Please write out the lines of the data exactly, beginning with the first and ending with the line containing "scatter('canola_crop', 'small patch"; leave the pictures behind.

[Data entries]
::::::
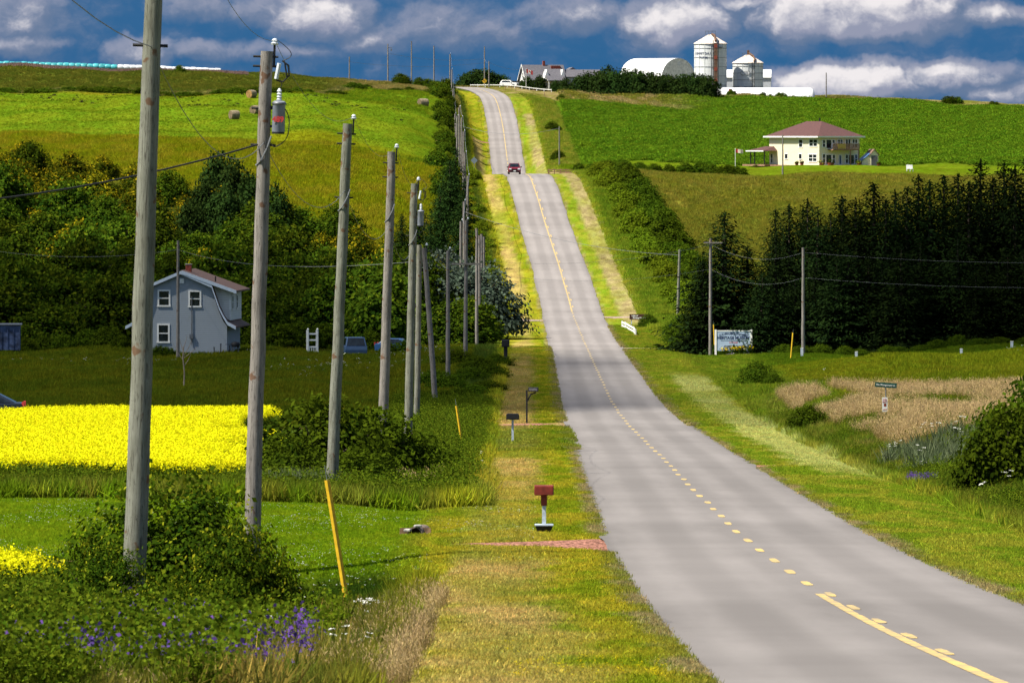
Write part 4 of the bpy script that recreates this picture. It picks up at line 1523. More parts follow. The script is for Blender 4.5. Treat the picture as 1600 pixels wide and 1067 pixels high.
# weed belt behind the lawn and around the bushes
X, D = sample(11000, 225, 262, -22, -6.9, 13, wd=1)
scatter('weed_belt', 'dark belt of weeds between the lawn and the yellow crop', 'weeds', X, D, WEEDS, .7, 1.35, seed=13)
X, D = sample(32000, 223, 262, -22, -6.6, 14, wd=1)
scatter('rough_grass', 'long grass growing through the belt of weeds behind the lawn', 'grass', X, D, GR_ROUGH, .9, 1.95, cover=True, mul=1.2, seed=14)
X, D = sample(900, 238, 262, -11.5, -8.2, 15, wd=1)
scatter('dry_seed_grass', 'pale seeding grass leaning beside the middle bushes', 'grass', X, D, GR_DRY, .8, 1.2, seed=15)
X, D = sample(26, 226, 300, -8.8, -7.0, 16, wd=1)
scatter('white_umbel_flowers', 'white umbels lining the left verge below the letter boxes', 'flowers', X, D, UMBEL, .6, .9, seed=16)
X, D = sample(9000, 262, 470, -13, -7.4, 17, wd=1)
scatter('weed_belt', 'weeds along the pole line beyond the bushes', 'weeds', X, D, WEEDS, .7, 1.3, seed=17)
X, D = sample(9000, 262, 700, -11, -7.0, 18, wd=1)
scatter('rough_grass', 'long grass along the pole line beyond the bushes', 'grass', X, D, GR_ROUGH, .9, 1.6, cover=True, mul=1.1, seed=18)
X, D = sample(400, 228, 240, -13, -11, 171, wd=1)
scatter('silver_weeds', 'grey green feathery weeds between the second and third poles', 'weeds', X, D, SAGE, .7, 1.1, seed=171)
# yellow crop
X, D = sample(120000, CANOLA_D[0], CANOLA_D[1], -34, -6, 19, lambda X, D, o, xi: (X < canola_right(D) + (vnoise(D * .2, D * 0) - .5) * 2) & (fnoise(X * .3, D * .06, 91) > .12 + .35 * smooth(-2.5, 0, X - canola_right(D)) + .25 * (1 - smooth(231, 240, D))), rel=False, wd=1.2)
scatter('canola_crop', 'bright yellow flowering canola field on the left', 'canola', X, D, CANOLA, .85, 1.15, seed=19)
X, D = sample(900, 126, 136, -13.4, -8.2, 20, rel=False, wd=0)
scatter('canola_crop', 'small patch of yellow canola at the lower left edge', 'canola', X, D, CANOLA, .7, .95, seed=20)
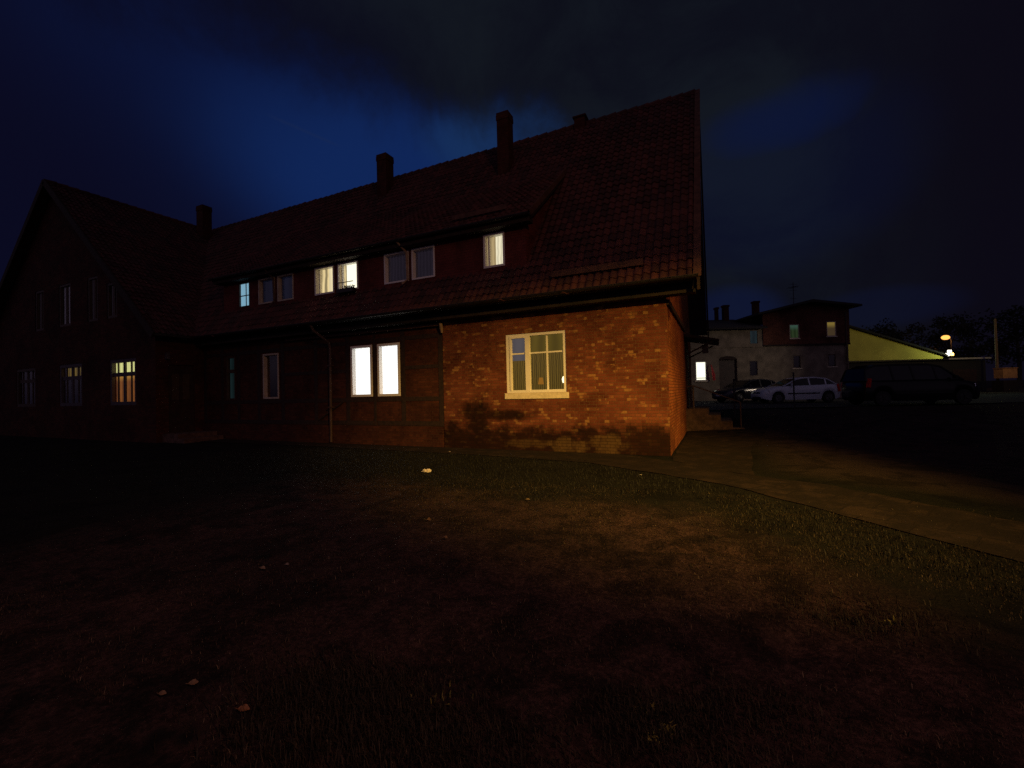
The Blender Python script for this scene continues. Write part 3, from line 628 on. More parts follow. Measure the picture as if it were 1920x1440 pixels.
for h in wh[3:]: wing_window(h, M['frame_dark'], [(E_netdark, h[0], h[1], h[2], h[3], 0.01, 0.14)], None)
wr = MB()
for sgn in (1,):
    V_ = Vector((-1, 0, WS)).normalized(); ln_ = Vector((8.5, 0, 7.45)).length
    tile_field(wr, (WE, WVY, 4.05), (0, 1, 0), V_, int(7.2 / 0.19), int(ln_ / 0.30) + 1, lambda p: p.y < 10.2 or p.z > roof_z(p.y) - 0.15)
wr.build('wing_roof', M['tile'], house)
wb_ = MB()
poly_roof(wb_, [(WX, WVY, WPZ - .02), (WX, 24, WPZ - .02), (WE, 24, 4.0), (WE, WVY, 4.0)]); poly_roof(wb_, [(WX, WVY, WPZ), (-35.5, WVY, 4.0), (-35.5, 24, 4.0), (WX, 24, WPZ)])
for s_ in (1, -1): wb_.beam((WX + s_ * 8.6, WVY - .02, 3.95), (WX, WVY - .02, WPZ), 0.06, 0.26)
wb_.build('wing_roof_boarding', M['timber'], house)
yy = WVY; wt = MB()
while yy < 15.8: wt.tube([(WX, yy, WPZ + .02), (WX, yy + .4, WPZ + .045)], [0.10, 0.115], 8); yy += 0.38
wt.build('wing_ridge_tiles', M['tile'], house)
gu = MB()
gu.beam((WE + .04, WVY, 4.0), (WE + .04, 10.3, 4.0), 0.11, 0.09); gu.build('wing_gutter', M['zinc'], house)

# window box hanging on the bright upper window
fbx = thing('window_box', 'dark railing with a small trough of plants below the brightest upper window', 'planter', (-11.1, 10.98, 5.13))
tr_ = MB(); tr_.box(-0.36, 0.36, -0.20, -0.04, -0.10, 0.03); tr_.build('trough', M['steel'], fbx)
rr = MB(); rr.beam((-0.40, -0.21, 0.22), (0.40, -0.21, 0.22), 0.022, 0.022)
for x in (-0.40, -0.05, 0.40): rr.beam((x, -0.21, -0.08), (x, -0.21, 0.22), 0.018, 0.018)
rr.build('railing', M['steel'], fbx)
pm = MB()
for k in range(60):
    a = Vector((rnd.uniform(-.05, .34), -0.12 + rnd.uniform(-.05, .05), 0.02)); b = a + Vector((rnd.uniform(-.07, .07), rnd.uniform(-.05, .05), rnd.uniform(.03, .12))); pm.face([a, a + Vector((.015, 0, 0)), b + Vector((.03, 0, .0)), b])
pm.build('plants', plain('trough_leaves', (0.03, 0.045, 0.015), 0.7), fbx)

# ------------------------------------------------------------------ neighbour house (street grid, turned 25 degrees)
RZ = 0.4375
nb = thing('neighbour_house', 'two-storey house with red brick upper floor over pale render, beyond the parked cars', 'house', FR(0, 33, 0), RZ)
G0 = 0.3
nh = [(20.98, 21.70, 5.10, 6.15), (23.78, 24.48, 5.20, 6.30)]
lowh = [(21.2, 21.78, 2.86, 3.82), (23.85, 24.42, 2.92, 3.85)]
Pn = lambda u, d, z: (u, d, z)
mb = MB(); wall_holes(mb, Pn, 19.05, 25.4, G0, 4.62, lowh); mb.face([(25.4, 0, G0), (25.4, 9, G0), (25.4, 9, 4.62), (25.4, 0, 4.62)]); mb.build('render_wall', M['render'], nb)
mb = MB(); wall_holes(mb, lambda u, d, z: (u, d - 0.06, z), 18.98, 25.5, 4.62, 6.86, nh)
mb.face([(18.98, -.06, 6.86), (25.5, -.06, 6.86), (25.5, -.06, 7.30), (22.3, -.06, 7.68), (18.98, -.06, 6.95)])
mb.face([(25.5, -.06, 4.62), (25.5, 9, 4.62), (25.5, 9, 7.3), (25.5, -.06, 7.30)]); mb.build('brick_wall', M['brick_far'], nb)
wbm = MB(); wbm.box(18.98, 25.5, -0.10, -0.062, 4.55, 4.66); wbm.build('timber_band', M['timber'], nb)
E_tv = emit('green_lit_room', (0.022, 0.038, 0.015), 0.85, fold=0.45, freq=22, grad=(5.65, 6.1, (0.035, 0.075, 0.055)))
E_warm = emit('yellow_lit_room', (0.050, 0.032, 0.016), 0.9, grad=(5.75, 6.20, (0.20, 0.14, 0.03)))
for h, e_ in zip(nh, (E_tv, E_warm)):
    window(nb, lambda u, d, z: (u, d - 0.06, z), *h, M['pvc_old'], fw=0.05, dep=0.06, pane=False, back=[(e_, h[0], h[1], h[2], h[3], 0, 0.10)], sill=(h[0] - .05, h[1] + .05, 0.06, 0.06))
for h in lowh: window(nb, Pn, *h, M['frame_dark'], fw=0.05, dep=0.06, back=[(M['dark_room'], *h, 0, 0.1)], sill=(h[0] - .08, h[1] + .08, 0.06, 0.05))
rfm = MB(); 
def slab(p, th=0.14):
    rfm.prism(p, 1, -0.75, 9.5)
slab([(18.3, 6.86), (22.35, 7.72), (25.98, 7.31), (25.98, 7.45), (22.35, 7.90), (18.3, 7.0)]); nroof = rfm.build('roof', M['felt'], nb)
mb = MB(); lh = [(13.85, 14.65, 2.10, 3.52), (18.0, 18.62, 4.75, 5.80), (17.9, 18.55, 2.35, 3.50)]
door_r = (15.62, 16.98, G0, 3.62)
wall_holes(mb, Pn, 11.0, 19.05, G0, 5.95, lh + [door_r]); mb.build('annexe_wall', M['render'], nb)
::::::
- _Result_
Write part 4 of the bpy script that recreates this picture. It picks up at line 1523. More parts follow. The script is for Blender 4.5. Treat the picture as 1600 pixels wide and 1067 pixels high.
# weed belt behind the lawn and around the bushes
X, D = sample(11000, 225, 262, -22, -6.9, 13, wd=1)
scatter('weed_belt', 'dark belt of weeds between the lawn and the yellow crop', 'weeds', X, D, WEEDS, .7, 1.35, seed=13)
X, D = sample(32000, 223, 262, -22, -6.6, 14, wd=1)
scatter('rough_grass', 'long grass growing through the belt of weeds behind the lawn', 'grass', X, D, GR_ROUGH, .9, 1.95, cover=True, mul=1.2, seed=14)
X, D = sample(900, 238, 262, -11.5, -8.2, 15, wd=1)
scatter('dry_seed_grass', 'pale seeding grass leaning beside the middle bushes', 'grass', X, D, GR_DRY, .8, 1.2, seed=15)
X, D = sample(26, 226, 300, -8.8, -7.0, 16, wd=1)
scatter('white_umbel_flowers', 'white umbels lining the left verge below the letter boxes', 'flowers', X, D, UMBEL, .6, .9, seed=16)
X, D = sample(9000, 262, 470, -13, -7.4, 17, wd=1)
scatter('weed_belt', 'weeds along the pole line beyond the bushes', 'weeds', X, D, WEEDS, .7, 1.3, seed=17)
X, D = sample(9000, 262, 700, -11, -7.0, 18, wd=1)
scatter('rough_grass', 'long grass along the pole line beyond the bushes', 'grass', X, D, GR_ROUGH, .9, 1.6, cover=True, mul=1.1, seed=18)
X, D = sample(400, 228, 240, -13, -11, 171, wd=1)
scatter('silver_weeds', 'grey green feathery weeds between the second and third poles', 'weeds', X, D, SAGE, .7, 1.1, seed=171)
# yellow crop
X, D = sample(120000, CANOLA_D[0], CANOLA_D[1], -34, -6, 19, lambda X, D, o, xi: (X < canola_right(D) + (vnoise(D * .2, D * 0) - .5) * 2) & (fnoise(X * .3, D * .06, 91) > .12 + .35 * smooth(-2.5, 0, X - canola_right(D)) + .25 * (1 - smooth(231, 240, D))), rel=False, wd=1.2)
scatter('canola_crop', 'bright yellow flowering canola field on the left', 'canola', X, D, CANOLA, .85, 1.15, seed=19)
X, D = sample(900, 126, 136, -13.4, -8.2, 20, rel=False, wd=0)
scatter('canola_crop', 'small patch of yellow canola at the lower left edge', 'canola', X, D, CANOLA, .7, .95, seed=20)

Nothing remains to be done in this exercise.